Screw it. Order a pizza.
Dessert You Picked Out at Random
Prep Time: However long it takes you to wash your measuring cup five times | Total Time: A few hours | Servings: too many for you alone, but too few for an event
Ingredients:
The zest of 4 lemons and the juice of 3.5
Assorted fruits
Egg
Flour
Several sticks of butter
Granulated sugar
Brown sugar (packed…no, more packed than that)
Confectioner’s sugar
Corn syrup
Directions:
Add lemon zest and juice. Take a stand by using ALL of the lemons and Every. Single. Last. Drop. of lemon juice. That’ll show those jerk recipe writers that you won’t be pushed around by vague units of measurement any longer.

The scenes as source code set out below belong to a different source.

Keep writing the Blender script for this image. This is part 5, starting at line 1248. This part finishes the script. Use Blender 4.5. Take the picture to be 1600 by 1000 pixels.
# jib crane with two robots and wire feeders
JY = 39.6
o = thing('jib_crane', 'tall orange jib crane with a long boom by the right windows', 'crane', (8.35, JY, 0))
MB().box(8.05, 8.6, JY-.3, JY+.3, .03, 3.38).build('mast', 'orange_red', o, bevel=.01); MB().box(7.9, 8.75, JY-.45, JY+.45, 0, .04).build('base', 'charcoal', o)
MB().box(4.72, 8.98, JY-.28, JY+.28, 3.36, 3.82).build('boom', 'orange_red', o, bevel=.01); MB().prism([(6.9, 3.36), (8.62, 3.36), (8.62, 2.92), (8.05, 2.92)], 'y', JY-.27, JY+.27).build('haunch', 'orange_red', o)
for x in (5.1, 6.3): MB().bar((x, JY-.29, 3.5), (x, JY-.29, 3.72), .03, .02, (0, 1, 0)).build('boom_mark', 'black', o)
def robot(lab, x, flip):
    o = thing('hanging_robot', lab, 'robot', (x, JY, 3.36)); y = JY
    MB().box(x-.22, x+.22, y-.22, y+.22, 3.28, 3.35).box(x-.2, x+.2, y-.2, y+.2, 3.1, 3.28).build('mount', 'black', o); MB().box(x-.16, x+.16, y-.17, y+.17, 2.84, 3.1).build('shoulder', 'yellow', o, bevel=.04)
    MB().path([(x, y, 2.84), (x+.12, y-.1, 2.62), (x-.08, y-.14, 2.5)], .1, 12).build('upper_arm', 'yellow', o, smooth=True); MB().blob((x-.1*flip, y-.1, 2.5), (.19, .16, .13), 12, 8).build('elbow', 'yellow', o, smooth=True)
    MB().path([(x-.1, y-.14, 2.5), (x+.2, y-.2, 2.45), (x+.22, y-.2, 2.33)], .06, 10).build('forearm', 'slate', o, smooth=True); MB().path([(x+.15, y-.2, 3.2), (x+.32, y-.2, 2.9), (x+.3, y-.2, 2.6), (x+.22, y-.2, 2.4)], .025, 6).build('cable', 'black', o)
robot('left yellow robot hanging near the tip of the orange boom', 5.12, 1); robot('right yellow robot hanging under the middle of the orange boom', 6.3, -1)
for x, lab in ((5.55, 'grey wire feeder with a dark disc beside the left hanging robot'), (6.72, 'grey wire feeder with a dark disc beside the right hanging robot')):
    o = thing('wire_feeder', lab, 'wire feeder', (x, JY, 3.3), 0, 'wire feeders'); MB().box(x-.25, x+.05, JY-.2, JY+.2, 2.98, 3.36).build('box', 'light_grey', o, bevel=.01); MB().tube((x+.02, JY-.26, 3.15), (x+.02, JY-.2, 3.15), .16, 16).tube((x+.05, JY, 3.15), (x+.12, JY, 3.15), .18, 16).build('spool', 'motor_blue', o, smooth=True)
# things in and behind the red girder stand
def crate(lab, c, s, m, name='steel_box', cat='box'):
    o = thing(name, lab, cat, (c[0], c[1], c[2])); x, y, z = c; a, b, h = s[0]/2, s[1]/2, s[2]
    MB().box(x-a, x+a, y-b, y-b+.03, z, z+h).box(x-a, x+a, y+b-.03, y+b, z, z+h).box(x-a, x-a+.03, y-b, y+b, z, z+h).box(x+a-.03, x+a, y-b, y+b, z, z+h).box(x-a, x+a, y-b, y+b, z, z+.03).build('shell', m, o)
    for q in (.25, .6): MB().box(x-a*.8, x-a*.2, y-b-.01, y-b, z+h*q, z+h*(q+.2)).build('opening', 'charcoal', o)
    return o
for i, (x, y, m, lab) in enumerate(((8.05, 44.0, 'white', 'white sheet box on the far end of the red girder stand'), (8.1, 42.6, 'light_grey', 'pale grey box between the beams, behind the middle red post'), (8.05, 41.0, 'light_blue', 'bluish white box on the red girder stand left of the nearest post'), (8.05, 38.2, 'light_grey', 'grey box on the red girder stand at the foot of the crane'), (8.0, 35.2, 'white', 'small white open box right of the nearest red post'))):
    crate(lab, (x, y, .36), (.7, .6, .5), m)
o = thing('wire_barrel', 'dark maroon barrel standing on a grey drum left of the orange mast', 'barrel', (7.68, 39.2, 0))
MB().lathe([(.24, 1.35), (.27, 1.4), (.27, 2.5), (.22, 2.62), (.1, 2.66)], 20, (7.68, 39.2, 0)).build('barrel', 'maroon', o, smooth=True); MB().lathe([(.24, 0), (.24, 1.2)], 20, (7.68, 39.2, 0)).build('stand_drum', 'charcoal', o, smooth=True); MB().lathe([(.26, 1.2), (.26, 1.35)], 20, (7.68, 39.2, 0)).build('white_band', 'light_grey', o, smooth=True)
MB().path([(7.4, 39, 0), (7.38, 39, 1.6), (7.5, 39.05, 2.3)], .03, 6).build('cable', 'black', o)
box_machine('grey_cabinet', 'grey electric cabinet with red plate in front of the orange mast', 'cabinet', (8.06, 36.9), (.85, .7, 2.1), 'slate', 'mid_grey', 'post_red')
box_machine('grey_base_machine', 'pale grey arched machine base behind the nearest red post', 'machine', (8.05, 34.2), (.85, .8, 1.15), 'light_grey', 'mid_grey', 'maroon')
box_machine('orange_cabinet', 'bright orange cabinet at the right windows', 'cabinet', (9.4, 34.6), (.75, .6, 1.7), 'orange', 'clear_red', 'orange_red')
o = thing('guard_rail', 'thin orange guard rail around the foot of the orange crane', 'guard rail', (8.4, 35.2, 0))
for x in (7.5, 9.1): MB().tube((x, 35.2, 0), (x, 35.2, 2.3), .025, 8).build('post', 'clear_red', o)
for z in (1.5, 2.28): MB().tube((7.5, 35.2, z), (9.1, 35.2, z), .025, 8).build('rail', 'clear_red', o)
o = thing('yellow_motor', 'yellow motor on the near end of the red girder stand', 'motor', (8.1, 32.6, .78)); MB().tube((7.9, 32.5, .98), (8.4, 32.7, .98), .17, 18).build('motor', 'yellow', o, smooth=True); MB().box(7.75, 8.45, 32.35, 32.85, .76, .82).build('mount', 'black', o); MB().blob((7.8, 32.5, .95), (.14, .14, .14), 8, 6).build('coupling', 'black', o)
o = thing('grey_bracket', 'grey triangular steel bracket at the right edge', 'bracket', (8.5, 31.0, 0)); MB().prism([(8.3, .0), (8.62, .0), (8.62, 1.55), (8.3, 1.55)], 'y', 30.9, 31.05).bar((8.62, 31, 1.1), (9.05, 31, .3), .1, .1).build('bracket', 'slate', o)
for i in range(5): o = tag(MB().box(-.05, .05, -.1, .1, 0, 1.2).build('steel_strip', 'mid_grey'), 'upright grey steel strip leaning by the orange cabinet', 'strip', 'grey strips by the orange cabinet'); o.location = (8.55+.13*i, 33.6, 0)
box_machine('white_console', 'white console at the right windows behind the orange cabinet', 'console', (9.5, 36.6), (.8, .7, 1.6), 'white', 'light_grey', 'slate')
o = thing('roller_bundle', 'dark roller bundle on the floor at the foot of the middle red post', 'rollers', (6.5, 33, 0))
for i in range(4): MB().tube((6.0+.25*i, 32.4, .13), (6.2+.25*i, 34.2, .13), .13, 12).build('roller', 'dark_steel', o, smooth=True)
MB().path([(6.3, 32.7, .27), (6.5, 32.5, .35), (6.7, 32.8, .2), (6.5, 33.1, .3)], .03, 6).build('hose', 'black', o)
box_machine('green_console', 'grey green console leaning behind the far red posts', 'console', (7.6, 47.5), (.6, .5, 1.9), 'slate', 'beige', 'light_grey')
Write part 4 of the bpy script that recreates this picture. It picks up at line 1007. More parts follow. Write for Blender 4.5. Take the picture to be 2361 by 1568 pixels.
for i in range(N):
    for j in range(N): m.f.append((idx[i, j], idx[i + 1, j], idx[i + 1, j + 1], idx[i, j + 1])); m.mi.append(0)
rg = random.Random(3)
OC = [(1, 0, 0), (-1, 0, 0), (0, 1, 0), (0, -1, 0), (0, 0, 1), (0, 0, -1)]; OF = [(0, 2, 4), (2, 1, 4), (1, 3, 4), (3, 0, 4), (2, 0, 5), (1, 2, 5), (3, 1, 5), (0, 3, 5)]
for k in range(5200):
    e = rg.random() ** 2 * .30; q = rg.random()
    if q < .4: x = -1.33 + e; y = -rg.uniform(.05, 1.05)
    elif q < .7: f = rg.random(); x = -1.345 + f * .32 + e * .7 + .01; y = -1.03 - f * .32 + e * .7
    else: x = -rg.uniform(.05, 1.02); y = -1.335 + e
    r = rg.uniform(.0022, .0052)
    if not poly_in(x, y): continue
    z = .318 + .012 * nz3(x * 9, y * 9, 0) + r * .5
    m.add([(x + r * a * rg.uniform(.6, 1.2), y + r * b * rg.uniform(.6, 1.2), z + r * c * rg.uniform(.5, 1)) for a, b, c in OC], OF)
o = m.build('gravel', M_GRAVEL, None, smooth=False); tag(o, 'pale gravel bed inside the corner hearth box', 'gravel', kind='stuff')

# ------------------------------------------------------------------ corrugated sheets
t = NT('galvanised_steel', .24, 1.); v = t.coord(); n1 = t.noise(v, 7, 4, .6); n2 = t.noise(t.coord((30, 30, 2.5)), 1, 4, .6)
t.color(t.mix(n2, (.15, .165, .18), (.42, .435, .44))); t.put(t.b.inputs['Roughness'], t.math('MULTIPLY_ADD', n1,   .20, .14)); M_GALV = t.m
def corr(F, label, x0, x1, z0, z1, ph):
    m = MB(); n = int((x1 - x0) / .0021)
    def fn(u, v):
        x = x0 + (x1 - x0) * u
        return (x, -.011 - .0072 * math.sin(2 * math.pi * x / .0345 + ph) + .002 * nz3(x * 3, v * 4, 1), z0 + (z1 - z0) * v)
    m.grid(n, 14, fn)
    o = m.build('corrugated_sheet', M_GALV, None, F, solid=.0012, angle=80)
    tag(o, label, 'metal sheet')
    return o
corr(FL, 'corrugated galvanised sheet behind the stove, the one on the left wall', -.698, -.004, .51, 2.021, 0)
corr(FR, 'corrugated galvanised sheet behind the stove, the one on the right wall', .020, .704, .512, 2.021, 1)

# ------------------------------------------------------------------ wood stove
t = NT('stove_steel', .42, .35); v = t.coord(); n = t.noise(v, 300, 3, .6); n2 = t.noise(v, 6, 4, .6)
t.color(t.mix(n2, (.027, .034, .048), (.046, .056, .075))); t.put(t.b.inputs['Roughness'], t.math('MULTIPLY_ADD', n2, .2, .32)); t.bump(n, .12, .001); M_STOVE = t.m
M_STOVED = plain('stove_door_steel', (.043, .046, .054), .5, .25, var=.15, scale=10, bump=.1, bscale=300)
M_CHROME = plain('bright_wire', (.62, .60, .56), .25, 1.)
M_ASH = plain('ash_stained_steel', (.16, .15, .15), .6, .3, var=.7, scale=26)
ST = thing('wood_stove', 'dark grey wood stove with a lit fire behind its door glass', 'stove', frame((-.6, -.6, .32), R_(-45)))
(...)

Combine wet and dry ingredients separately, then mix together with an old (does that make it vintage?) hand mixer and all the arm strength you can muster. Use another bowl to mix frosting. It’s universally known that the more dishes a dessert requires, the better it is.
Bake for one extra minute than suggested, or until slightly burnt. Eat a small amount and then toss because you only taste lemons and sugar.
To repair broken ego, rant on social media and eat a box of Thin Mints instead.